A tymczasem administracja Trumpa daje sygnały o możliwym objęciu restrykcjami członków Unii Europejskiej. Trudno nie dostrzegać ryzyka, że ten konflikt handlowy rozleje się szybko i szeroko.
Eskalacja wojny handlowej może osłabić globalny wzrost gospodarczy i doprowadzić do podwyższonej zmienności na rynkach finansowych. USA jako gospodarka o wysokiej konsumpcji i uzależniona od importu, może ponieść poważne konsekwencje w postaci wzrostu cen i spowolnienia gospodarczego.
Rykoszetem dostanie cała globalna gospodarka.
Pojawia się więc pytanie: czy nowe taryfy są trwałym elementem strategii gospodarczej Trumpa, czy też służą jedynie jako narzędzie nacisku politycznego?
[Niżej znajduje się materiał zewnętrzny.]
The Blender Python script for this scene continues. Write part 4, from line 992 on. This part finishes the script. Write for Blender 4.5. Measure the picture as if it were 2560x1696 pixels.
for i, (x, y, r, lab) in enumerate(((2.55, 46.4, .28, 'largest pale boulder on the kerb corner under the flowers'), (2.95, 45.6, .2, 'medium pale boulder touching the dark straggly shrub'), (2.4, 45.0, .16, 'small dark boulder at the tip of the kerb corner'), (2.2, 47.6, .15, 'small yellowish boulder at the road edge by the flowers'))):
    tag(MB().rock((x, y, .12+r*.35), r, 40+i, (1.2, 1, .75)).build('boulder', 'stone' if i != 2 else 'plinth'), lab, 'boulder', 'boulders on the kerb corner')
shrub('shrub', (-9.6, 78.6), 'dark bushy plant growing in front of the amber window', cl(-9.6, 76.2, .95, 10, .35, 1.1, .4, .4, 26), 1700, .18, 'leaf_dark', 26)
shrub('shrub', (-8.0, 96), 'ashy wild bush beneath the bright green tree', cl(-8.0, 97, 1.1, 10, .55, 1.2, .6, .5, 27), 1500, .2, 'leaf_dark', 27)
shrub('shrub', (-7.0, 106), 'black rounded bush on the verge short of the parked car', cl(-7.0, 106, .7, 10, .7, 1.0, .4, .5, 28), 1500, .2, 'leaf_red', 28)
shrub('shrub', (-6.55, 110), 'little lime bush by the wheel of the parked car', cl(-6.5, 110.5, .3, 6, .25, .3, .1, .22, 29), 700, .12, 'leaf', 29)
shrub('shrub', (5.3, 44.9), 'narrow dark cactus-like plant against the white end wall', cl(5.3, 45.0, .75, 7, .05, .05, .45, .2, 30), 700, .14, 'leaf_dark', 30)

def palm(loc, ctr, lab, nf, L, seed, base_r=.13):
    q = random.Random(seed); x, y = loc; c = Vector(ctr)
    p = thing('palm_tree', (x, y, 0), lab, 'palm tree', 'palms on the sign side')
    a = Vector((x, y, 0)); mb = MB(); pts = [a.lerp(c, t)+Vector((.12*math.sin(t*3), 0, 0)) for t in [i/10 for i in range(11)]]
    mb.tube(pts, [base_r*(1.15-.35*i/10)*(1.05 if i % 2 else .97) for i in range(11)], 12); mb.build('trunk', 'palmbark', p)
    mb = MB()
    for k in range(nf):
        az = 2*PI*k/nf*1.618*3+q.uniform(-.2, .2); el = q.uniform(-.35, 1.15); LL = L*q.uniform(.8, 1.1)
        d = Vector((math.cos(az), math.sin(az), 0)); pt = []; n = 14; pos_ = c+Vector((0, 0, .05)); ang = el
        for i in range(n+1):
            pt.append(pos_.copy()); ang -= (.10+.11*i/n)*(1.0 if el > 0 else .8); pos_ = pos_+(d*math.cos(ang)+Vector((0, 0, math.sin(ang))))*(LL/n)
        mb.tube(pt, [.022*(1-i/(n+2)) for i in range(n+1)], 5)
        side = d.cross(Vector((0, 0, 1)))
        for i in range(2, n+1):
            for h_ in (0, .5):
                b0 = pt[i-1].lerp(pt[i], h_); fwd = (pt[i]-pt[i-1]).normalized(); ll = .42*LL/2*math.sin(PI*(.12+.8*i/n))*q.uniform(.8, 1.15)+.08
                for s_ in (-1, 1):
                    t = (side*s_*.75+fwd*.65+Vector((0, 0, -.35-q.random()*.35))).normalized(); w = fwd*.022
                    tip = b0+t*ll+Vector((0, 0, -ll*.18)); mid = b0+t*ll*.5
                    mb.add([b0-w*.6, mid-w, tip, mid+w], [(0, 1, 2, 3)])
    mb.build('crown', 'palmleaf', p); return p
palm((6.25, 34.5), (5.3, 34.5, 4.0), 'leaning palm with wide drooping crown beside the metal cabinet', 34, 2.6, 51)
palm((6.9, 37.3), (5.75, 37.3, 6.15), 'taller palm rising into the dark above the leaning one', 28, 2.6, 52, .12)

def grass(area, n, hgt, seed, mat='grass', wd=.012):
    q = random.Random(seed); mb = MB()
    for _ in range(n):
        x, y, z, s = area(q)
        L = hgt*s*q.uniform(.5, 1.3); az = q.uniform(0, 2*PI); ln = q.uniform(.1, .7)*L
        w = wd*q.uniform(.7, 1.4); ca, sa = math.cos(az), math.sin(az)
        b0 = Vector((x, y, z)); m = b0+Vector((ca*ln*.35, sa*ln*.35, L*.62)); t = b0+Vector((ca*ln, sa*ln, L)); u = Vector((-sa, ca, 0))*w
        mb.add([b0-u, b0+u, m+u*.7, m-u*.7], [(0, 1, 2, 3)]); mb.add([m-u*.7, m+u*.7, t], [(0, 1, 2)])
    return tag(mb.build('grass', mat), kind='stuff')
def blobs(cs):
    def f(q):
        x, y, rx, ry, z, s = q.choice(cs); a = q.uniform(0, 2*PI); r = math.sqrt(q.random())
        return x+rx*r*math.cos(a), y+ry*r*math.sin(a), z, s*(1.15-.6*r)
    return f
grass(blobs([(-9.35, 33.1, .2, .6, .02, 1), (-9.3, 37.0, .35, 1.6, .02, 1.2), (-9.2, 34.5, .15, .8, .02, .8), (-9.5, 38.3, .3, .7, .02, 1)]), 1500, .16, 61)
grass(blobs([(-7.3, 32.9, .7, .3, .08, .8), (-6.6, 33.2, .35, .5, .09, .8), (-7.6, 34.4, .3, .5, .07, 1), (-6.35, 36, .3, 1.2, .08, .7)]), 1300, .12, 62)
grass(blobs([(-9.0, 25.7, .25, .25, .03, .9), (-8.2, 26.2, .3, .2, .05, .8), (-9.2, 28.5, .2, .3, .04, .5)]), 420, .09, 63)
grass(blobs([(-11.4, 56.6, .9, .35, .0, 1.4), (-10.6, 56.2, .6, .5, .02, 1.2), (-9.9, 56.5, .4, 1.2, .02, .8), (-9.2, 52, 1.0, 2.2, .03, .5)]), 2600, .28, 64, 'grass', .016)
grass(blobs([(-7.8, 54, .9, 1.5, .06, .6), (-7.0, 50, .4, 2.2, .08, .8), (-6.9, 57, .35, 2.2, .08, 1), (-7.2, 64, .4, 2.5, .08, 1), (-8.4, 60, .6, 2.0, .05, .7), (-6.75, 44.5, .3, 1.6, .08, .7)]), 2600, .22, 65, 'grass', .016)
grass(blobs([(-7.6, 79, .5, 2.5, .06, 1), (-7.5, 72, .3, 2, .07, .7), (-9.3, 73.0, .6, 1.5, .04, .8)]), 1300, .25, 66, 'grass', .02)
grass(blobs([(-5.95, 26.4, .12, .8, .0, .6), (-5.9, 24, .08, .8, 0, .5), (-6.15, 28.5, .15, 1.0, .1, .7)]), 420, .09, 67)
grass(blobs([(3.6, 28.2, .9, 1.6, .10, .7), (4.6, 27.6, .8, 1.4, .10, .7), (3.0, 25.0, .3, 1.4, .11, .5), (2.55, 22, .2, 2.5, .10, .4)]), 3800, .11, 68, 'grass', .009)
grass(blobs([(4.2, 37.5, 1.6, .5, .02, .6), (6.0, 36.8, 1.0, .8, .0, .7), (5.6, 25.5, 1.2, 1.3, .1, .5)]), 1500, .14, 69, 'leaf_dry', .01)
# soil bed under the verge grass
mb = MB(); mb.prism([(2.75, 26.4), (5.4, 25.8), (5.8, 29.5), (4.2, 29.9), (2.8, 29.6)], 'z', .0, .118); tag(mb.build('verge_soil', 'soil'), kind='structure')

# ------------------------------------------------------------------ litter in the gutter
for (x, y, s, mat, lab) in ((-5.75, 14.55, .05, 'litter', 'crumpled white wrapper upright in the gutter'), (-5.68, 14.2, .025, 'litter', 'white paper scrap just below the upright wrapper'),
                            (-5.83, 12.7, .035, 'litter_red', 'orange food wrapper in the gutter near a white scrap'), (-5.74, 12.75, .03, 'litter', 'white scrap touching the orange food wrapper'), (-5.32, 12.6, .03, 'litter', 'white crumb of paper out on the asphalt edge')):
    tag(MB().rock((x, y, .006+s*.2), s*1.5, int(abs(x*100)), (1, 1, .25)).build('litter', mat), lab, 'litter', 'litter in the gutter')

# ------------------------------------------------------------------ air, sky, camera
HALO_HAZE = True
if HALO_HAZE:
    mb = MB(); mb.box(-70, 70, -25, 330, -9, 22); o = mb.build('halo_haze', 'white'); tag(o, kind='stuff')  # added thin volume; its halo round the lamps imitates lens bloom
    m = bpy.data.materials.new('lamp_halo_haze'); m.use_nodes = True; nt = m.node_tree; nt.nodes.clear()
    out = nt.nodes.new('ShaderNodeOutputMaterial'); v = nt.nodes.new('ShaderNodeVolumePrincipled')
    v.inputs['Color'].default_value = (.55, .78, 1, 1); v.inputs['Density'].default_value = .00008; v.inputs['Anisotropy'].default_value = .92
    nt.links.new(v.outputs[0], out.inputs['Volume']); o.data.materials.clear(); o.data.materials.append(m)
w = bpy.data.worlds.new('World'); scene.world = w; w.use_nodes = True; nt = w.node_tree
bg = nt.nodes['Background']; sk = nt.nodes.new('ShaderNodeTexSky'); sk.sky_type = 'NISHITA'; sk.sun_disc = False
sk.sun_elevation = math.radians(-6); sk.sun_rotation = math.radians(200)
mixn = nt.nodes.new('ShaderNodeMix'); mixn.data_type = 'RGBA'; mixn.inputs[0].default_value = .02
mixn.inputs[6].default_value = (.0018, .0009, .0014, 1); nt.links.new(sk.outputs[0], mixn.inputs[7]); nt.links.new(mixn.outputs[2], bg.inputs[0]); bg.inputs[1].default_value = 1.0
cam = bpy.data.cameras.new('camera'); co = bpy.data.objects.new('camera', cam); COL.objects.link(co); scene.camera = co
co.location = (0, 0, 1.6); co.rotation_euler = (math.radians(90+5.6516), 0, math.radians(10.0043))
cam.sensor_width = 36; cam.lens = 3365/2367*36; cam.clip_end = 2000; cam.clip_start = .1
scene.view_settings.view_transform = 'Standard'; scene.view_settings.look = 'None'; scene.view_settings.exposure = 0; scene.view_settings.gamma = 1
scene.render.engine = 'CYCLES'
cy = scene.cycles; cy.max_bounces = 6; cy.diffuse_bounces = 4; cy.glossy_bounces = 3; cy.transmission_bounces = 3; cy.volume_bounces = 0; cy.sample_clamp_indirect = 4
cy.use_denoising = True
Optymistyczny scenariusz dla globalnej i amerykańskiej gospodarki jest teraz taki, że cła to element negocjacyjny czy PR-owy. Jak to zwykle bywa z Trumpem, istnieje możliwość, że zmieni zdanie, gdy objęte cłami kraje spełnią jakiś jego postulat lub dokonają symbolicznego ustępstwa. Ale jeśli nie, będzie to oznaczać, że opuściliśmy czas, kiedy Trump tylko groził i popisywał się, a wkroczyliśmy w bardziej niepokojącą epokę, w której zaczyna uderzać – niestety także dotychczasowych amerykańskich sojuszników – i niszczyć międzynarodowy system norm i standardów.